Gosto de me sentir aristocrata — quem não gosta? Quer dizer, não um aristocrata qualquer. Uma boa aristocracia não seria aquela aristocracia dos gregos, com todos aqueles arroubos de onipotência, porque daria muito trabalho. E nem a aristocracia da Europa antiga, que quando me ocorre, tenho a imagem de um gordo suado jogando comida em servos. Penso num modelo de aristocrata mais tranqüilo, que procura a satisfação intelectual e sobretudo, sobretudo, o bom gosto.

Já disse isto tantas vezes que quando ameaço retomar o assunto, as pessoas simulam choro, mas bom gosto implica necessariamente um certo desinteresse por política. Política é sempre sinal de irritação e de mau gosto. Quase sempre quem gosta de política se choca com muita facilidade, fica ofendido dizendo que você é a favor da pobreza e fala soltando cuspinhos. Tudo bem que eu discutia bastante política, mas na medida em que fui melhorando como ser humano, o meu interesse por política foi sumindo até que um dia eu já não falava mais soltando cuspinhos. É tão mais educado falar sobre, sei lá, qualquer coisa, menos sobre política. Sei que política é importante, mas meus livros de ficção também são importantes e eu prefiro me dedicar a eles. Me sinto bem melhor me dedicando a eles.

Ainda assim, não diria que perdi tempo lendo autores políticos, nem os socialistas que, embora tenha me dedicado bem mais a Ludwig von Mises, me explicaram mais ou menos o ponto de vista desta turma.
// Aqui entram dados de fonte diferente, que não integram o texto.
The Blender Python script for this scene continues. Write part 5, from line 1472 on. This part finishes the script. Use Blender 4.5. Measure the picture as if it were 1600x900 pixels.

Mas de qualquer forma, é um assunto que sempre foge das minhas premissas mais importantes, mais sagradas: a serenidade e o bom gosto. Pra mim, ler Rosa Luxemburgo e todo aquele aborrecimento da causa operária, numa escalinha de bons modos, estaria no patamar de comer lasanha com as mãos. E imagino que, se vocês perceberem isto, também farão cara de nojo quando alguém começar a falar em política do seu lado.

Será que esta minha frescura com política me exclui da direita? Eu me considerava de direita até este instante, mas agora fiquei na dúvida. Acho razoáveis as posições econômicas da escola austríaca e tudo, mas faz tanto tempo que não leio nada a respeito que provavelmente perderia uma discussão aos vexames para qualquer molequinho bancando o escoteiro engajado. Não que isto seja desonroso, muito pelo contrário. Perder uma discussão política é o primeiro passo para a dignidade. E convenhamos, a direita brasileira é uma coisa muito triste. Ficou ainda pior de uns tempos para cá, principalmente porque o Olavo de Carvalho trouxe muita gente ruim com ele, como que entrando na nossa salinha dos direitistas reclamando excessivamente alto sobre aborto e Foro de São Paulo. Me desculpem, mas tive de sair.

Mas outro aspecto interessante na aristocracia é que ela dá bem menos valor ao trabalho do que os burgueses ou os socialistas. Há um tempo atrás, eu acreditava bastante nos valores do trabalho e pensava apenas em ficar rico, muito rico. Imaginem um cara rico e aumentem daqui até o céu, era o que eu queria ser. Mas não tinha um objetivo além deste. Hoje, ainda quero ser rico, óbvio, mas com o objetivo bem definido de parar de trabalhar. O poder absoluto de acordar e dizer "não, hoje não" sem prejuízo significante é a única coisa pela qual as pessoas deveriam lutar com sinceridade. Tudo mais não é sagrado o suficiente.

Será que é possível discordar disto? Alguém jovem e disposto poderia reclamar do tédio, mas não estou falando em parar de trabalhar e me trancar em casa, embora eu esteja longe de achar ruim esta idéia. Só aconteceu que, para manter o padrão de vida que considero razoável, preciso do trabalho e sonho com o dia em que me livrarei deste compromisso para poder me dedicar ao que eu gosto. Pelo menos sem me transformar automaticamente num mendigo.

Me falam sobre pesquisas e bolsas científicas e acho interessante, às vezes, porque chega perto do que considero ideal: estudar sobre o que eu quiser e ainda ser pago por isto. Entretanto esta idéia ainda é incômoda para mim. Até estes dias eu defendia a opinião de que a maior parte do investimento público deveria ser voltado para a iniciativa privada, que, afinal, paga as contas, e para o mercado, que de uma certa forma representa o desejo imediato da sociedade. Porém, nada do que me interessa está voltado para o mercado e não consigo me convencer de que a sociedade tenha que pagar pelos meus caprichos intelectuais. Assim como pesquisas e bolsas científicas.

Por isto minha única forma de alcançar a aristocracia será trabalhando bastante. Talvez consiga, talvez não. Eu espero que sim. E espero também, com alguma sorte, encontrar o jazz, os coquetéis de gim ou pelo menos as garotas que saibam escolher charutos. Pelo menos uma, poxa vida.